La controversia, sulla quale è stata chiamata a pronunciarsi la Cassazione ha preso le mosse da un ricorso presentato alla Ctp di Cosenza, da un ispettore del lavoro, avverso un rifiuto (nella forma del silenzio rifiuto) opposto alla propria istanza di rimborso, relativa all’Irpef applicata su un rimborso forfetario che aveva ottenuto dal ministero del Lavoro per delle ispezioni effettuate presso delle cooperative.

L’accoglimento del ricorso, da parte del giudice tributario provinciale (sentenza n. 368/06/2002), era stato ribaltato, in sede d’appello, dalla Ctr Calabria, che aveva ritenuto l’indennità rientrante fra le componenti del reddito e, quindi, assoggettabile a imposizione.

I motivi di impugnazione, in sede di legittimità, della pronuncia d’appello sono stati:

  1. violazione e/o falsa applicazione degli articolo 48 del Dpr n. 597/1973, e 48 del Dpr n. 917/1986, in riferimento all’articolo 6, comma 2, del medesimo Dpr, nonché ai principi generali in materia di reddito imponibile
  2. vizio di nullità della sentenza per insanabile contrasto tra motivazione e dispositivo
  3. vizio di motivazione su punto decisivo della controversia
  4. violazione e/o falsa applicazione dell’articolo 2697 del Codice civile.

La Suprema corte, esaminato il caso, ha ribadito che non tutte le somme corrisposte dal datore di lavoro al lavoratore dipendente, in costanza di rapporto di lavoro, devono considerarsi di natura retributiva e come tali assoggettabili a ritenuta Irpef, in quanto, fatte salve le tassative eccezioni previste dagli articoli 48 del Dpr 29 settembre1973, n. 597, e 48 (ora articolo 51) del vigente Dpr 22 dicembre 1986, n. 917, esse possono assumere funzione strettamente risarcitoria.

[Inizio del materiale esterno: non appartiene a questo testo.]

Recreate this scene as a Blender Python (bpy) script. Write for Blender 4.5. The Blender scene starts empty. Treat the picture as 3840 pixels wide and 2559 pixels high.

Tale eventualità si realizza ogni qual volta al dipendente vengano attribuiti incarichi che comportano spese superiori a quelle rientranti nella normalità della prestazione lavorativa e che, per questa ragione, rendano lo stesso incarico depauperativo rispetto alla posizione dei dipendenti che percepiscano pari retribuzione per lo svolgimento di incombenze diverse.

Il rimborso delle spese sostenute dal lavoratore, quindi, essendo specificamente mirato a restituire alla retribuzione la sua normale misura, assume natura risarcitoria (e non retributiva) ed è, pertanto, non assoggettabile a ritenuta d’acconto.
Nessuna ragione ostativa – secondo la sezione tributaria della Corte di cassazione – può ravvisarsi, peraltro, in ragione delle modalità del rimborso, effettuato in via forfetaria anziché a piè di lista, qualora le prestazioni fuori sede siano state effettivamente rese dal dipendente.